### Task to carry out
Please repeat the records exactly from their first line, finishing at the line containing "mb.build('lid', M_REDP, CU, True)" and including it.

§

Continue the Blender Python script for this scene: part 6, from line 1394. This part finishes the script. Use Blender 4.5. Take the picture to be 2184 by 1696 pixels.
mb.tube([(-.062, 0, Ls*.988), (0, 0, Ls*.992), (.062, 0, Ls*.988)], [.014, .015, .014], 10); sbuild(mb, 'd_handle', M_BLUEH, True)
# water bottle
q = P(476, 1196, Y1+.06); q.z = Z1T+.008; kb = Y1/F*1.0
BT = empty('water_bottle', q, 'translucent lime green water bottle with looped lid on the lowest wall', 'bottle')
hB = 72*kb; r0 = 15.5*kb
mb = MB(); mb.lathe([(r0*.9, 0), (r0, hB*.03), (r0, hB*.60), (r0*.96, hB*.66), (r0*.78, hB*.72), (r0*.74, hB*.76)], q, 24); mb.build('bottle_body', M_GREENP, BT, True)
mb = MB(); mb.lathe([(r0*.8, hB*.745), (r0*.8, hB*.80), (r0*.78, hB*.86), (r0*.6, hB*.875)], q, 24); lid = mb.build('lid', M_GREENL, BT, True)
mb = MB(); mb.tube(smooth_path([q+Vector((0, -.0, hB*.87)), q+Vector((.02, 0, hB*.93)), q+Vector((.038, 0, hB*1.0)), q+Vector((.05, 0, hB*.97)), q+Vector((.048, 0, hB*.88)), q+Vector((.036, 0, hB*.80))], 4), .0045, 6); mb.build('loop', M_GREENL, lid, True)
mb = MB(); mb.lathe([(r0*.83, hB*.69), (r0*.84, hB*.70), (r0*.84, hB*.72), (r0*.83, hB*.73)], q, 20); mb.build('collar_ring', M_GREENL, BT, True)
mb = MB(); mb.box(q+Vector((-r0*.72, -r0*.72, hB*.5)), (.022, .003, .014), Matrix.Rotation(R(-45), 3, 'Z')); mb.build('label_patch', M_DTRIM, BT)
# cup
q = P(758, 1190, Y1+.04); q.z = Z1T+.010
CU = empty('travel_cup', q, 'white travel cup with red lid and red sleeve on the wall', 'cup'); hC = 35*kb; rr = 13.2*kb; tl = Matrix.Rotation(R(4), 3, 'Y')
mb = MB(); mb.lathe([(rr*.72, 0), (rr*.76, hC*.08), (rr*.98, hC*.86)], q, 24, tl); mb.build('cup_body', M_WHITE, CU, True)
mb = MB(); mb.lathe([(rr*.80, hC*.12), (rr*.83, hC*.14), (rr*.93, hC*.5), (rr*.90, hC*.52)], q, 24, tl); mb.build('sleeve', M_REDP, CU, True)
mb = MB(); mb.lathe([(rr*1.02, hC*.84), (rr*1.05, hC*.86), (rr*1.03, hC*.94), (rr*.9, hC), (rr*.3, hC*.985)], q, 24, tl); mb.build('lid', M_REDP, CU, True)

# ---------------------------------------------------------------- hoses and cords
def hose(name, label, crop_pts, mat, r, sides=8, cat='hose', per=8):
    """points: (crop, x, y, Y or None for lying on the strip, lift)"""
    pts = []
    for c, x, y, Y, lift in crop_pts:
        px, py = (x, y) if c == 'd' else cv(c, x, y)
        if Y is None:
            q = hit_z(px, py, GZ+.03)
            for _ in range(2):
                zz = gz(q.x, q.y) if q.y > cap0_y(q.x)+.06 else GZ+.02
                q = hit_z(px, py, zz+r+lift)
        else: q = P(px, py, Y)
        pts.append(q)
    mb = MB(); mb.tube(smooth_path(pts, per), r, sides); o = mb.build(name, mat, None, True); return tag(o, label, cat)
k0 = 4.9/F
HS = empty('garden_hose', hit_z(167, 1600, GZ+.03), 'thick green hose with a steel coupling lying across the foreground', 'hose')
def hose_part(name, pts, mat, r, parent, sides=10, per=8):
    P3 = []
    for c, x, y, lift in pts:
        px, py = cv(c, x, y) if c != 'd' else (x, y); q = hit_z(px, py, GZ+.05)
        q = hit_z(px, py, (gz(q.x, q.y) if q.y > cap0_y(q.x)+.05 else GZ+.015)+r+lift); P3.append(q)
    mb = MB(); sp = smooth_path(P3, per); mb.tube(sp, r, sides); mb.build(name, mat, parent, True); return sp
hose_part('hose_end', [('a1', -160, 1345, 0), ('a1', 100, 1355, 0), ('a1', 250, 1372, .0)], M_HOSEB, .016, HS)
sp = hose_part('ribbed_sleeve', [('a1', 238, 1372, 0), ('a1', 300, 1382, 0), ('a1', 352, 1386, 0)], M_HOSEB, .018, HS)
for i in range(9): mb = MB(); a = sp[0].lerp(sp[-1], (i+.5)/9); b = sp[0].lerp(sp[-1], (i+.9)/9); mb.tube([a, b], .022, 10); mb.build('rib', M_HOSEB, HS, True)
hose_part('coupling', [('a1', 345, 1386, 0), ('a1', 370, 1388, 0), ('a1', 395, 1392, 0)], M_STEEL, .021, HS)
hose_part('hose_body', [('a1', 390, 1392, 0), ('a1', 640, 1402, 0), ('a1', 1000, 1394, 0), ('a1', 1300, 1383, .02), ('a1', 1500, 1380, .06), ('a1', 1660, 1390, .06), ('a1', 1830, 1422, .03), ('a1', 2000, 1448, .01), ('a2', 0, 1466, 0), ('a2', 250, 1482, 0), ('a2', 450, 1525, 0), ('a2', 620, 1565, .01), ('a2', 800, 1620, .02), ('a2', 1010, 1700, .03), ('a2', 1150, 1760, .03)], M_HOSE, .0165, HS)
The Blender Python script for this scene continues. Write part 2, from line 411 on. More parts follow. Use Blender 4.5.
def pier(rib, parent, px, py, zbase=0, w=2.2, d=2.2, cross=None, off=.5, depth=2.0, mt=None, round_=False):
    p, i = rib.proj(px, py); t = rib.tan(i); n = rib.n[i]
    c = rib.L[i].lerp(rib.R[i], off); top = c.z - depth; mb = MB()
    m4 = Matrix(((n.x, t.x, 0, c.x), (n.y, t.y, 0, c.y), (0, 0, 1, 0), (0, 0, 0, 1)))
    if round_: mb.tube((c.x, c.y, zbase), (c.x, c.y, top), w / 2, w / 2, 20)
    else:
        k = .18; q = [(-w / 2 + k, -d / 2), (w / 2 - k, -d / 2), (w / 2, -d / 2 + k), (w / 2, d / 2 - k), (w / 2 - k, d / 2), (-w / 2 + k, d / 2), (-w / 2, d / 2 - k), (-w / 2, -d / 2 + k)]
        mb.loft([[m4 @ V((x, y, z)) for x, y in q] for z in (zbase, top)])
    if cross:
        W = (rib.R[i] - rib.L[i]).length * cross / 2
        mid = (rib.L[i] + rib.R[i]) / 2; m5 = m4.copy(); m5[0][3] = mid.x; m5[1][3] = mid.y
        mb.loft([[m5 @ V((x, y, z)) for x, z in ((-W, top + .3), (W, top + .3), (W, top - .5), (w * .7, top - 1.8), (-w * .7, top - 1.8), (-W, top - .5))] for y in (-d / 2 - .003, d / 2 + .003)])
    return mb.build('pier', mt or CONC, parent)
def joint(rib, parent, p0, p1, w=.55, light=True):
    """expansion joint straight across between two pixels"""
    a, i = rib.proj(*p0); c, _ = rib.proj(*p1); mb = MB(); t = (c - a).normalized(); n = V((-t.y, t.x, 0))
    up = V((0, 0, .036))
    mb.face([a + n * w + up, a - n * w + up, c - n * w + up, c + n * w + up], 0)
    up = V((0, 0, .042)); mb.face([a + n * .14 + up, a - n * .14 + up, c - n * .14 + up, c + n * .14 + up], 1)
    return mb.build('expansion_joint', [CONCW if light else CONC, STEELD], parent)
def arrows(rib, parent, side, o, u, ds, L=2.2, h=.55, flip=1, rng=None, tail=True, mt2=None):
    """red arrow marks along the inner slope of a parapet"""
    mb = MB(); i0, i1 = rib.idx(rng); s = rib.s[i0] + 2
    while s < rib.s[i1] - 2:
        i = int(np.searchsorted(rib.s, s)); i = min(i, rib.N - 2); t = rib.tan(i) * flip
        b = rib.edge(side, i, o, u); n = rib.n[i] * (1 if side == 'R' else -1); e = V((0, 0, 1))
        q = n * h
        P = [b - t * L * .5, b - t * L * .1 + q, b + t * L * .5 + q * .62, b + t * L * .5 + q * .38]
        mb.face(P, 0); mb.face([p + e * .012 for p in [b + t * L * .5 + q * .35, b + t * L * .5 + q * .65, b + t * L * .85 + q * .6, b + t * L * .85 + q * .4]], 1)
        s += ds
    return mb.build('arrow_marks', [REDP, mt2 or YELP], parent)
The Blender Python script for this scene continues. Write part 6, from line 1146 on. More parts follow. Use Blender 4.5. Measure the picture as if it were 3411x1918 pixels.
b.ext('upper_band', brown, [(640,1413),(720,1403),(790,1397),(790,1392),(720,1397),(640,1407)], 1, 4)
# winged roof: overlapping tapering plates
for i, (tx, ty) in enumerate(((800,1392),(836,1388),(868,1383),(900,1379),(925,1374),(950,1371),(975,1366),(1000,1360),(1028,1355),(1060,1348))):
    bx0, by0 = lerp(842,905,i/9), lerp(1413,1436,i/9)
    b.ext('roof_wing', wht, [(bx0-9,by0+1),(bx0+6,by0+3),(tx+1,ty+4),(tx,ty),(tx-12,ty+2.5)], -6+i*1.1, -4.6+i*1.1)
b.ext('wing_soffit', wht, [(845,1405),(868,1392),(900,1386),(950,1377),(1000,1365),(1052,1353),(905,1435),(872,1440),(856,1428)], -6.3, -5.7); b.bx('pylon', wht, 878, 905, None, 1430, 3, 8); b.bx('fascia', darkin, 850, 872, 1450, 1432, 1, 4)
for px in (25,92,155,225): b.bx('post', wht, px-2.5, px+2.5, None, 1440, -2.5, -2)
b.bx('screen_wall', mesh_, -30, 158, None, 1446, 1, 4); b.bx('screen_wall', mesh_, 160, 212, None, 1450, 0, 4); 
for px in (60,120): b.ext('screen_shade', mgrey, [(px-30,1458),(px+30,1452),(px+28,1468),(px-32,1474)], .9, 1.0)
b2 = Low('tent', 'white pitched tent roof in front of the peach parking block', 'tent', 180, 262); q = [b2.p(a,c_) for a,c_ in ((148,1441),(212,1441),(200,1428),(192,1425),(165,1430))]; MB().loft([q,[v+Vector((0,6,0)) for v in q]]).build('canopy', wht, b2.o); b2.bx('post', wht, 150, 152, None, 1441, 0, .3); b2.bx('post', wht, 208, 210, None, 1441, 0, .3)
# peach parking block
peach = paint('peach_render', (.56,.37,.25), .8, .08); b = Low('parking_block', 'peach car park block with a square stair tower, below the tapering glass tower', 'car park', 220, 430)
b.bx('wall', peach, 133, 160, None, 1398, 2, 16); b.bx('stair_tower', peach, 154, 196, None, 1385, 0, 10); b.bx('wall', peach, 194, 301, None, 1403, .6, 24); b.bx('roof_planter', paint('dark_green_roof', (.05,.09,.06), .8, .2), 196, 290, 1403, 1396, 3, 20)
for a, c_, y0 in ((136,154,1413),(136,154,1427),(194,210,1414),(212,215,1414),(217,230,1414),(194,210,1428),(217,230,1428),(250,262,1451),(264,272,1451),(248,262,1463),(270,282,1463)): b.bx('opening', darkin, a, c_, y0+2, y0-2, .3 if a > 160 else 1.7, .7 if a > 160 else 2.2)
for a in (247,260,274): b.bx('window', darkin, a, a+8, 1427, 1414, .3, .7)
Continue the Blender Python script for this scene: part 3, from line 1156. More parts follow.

§

### Result for this exercise
Continue the Blender Python script for this scene: part 6, from line 1394. This part finishes the script. Use Blender 4.5. Take the picture to be 2184 by 1696 pixels.
mb.tube([(-.062, 0, Ls*.988), (0, 0, Ls*.992), (.062, 0, Ls*.988)], [.014, .015, .014], 10); sbuild(mb, 'd_handle', M_BLUEH, True)
# water bottle
q = P(476, 1196, Y1+.06); q.z = Z1T+.008; kb = Y1/F*1.0
BT = empty('water_bottle', q, 'translucent lime green water bottle with looped lid on the lowest wall', 'bottle')
hB = 72*kb; r0 = 15.5*kb
mb = MB(); mb.lathe([(r0*.9, 0), (r0, hB*.03), (r0, hB*.60), (r0*.96, hB*.66), (r0*.78, hB*.72), (r0*.74, hB*.76)], q, 24); mb.build('bottle_body', M_GREENP, BT, True)
mb = MB(); mb.lathe([(r0*.8, hB*.745), (r0*.8, hB*.80), (r0*.78, hB*.86), (r0*.6, hB*.875)], q, 24); lid = mb.build('lid', M_GREENL, BT, True)
mb = MB(); mb.tube(smooth_path([q+Vector((0, -.0, hB*.87)), q+Vector((.02, 0, hB*.93)), q+Vector((.038, 0, hB*1.0)), q+Vector((.05, 0, hB*.97)), q+Vector((.048, 0, hB*.88)), q+Vector((.036, 0, hB*.80))], 4), .0045, 6); mb.build('loop', M_GREENL, lid, True)
mb = MB(); mb.lathe([(r0*.83, hB*.69), (r0*.84, hB*.70), (r0*.84, hB*.72), (r0*.83, hB*.73)], q, 20); mb.build('collar_ring', M_GREENL, BT, True)
mb = MB(); mb.box(q+Vector((-r0*.72, -r0*.72, hB*.5)), (.022, .003, .014), Matrix.Rotation(R(-45), 3, 'Z')); mb.build('label_patch', M_DTRIM, BT)
# cup
q = P(758, 1190, Y1+.04); q.z = Z1T+.010
CU = empty('travel_cup', q, 'white travel cup with red lid and red sleeve on the wall', 'cup'); hC = 35*kb; rr = 13.2*kb; tl = Matrix.Rotation(R(4), 3, 'Y')
mb = MB(); mb.lathe([(rr*.72, 0), (rr*.76, hC*.08), (rr*.98, hC*.86)], q, 24, tl); mb.build('cup_body', M_WHITE, CU, True)
mb = MB(); mb.lathe([(rr*.80, hC*.12), (rr*.83, hC*.14), (rr*.93, hC*.5), (rr*.90, hC*.52)], q, 24, tl); mb.build('sleeve', M_REDP, CU, True)
mb = MB(); mb.lathe([(rr*1.02, hC*.84), (rr*1.05, hC*.86), (rr*1.03, hC*.94), (rr*.9, hC), (rr*.3, hC*.985)], q, 24, tl); mb.build('lid', M_REDP, CU, True)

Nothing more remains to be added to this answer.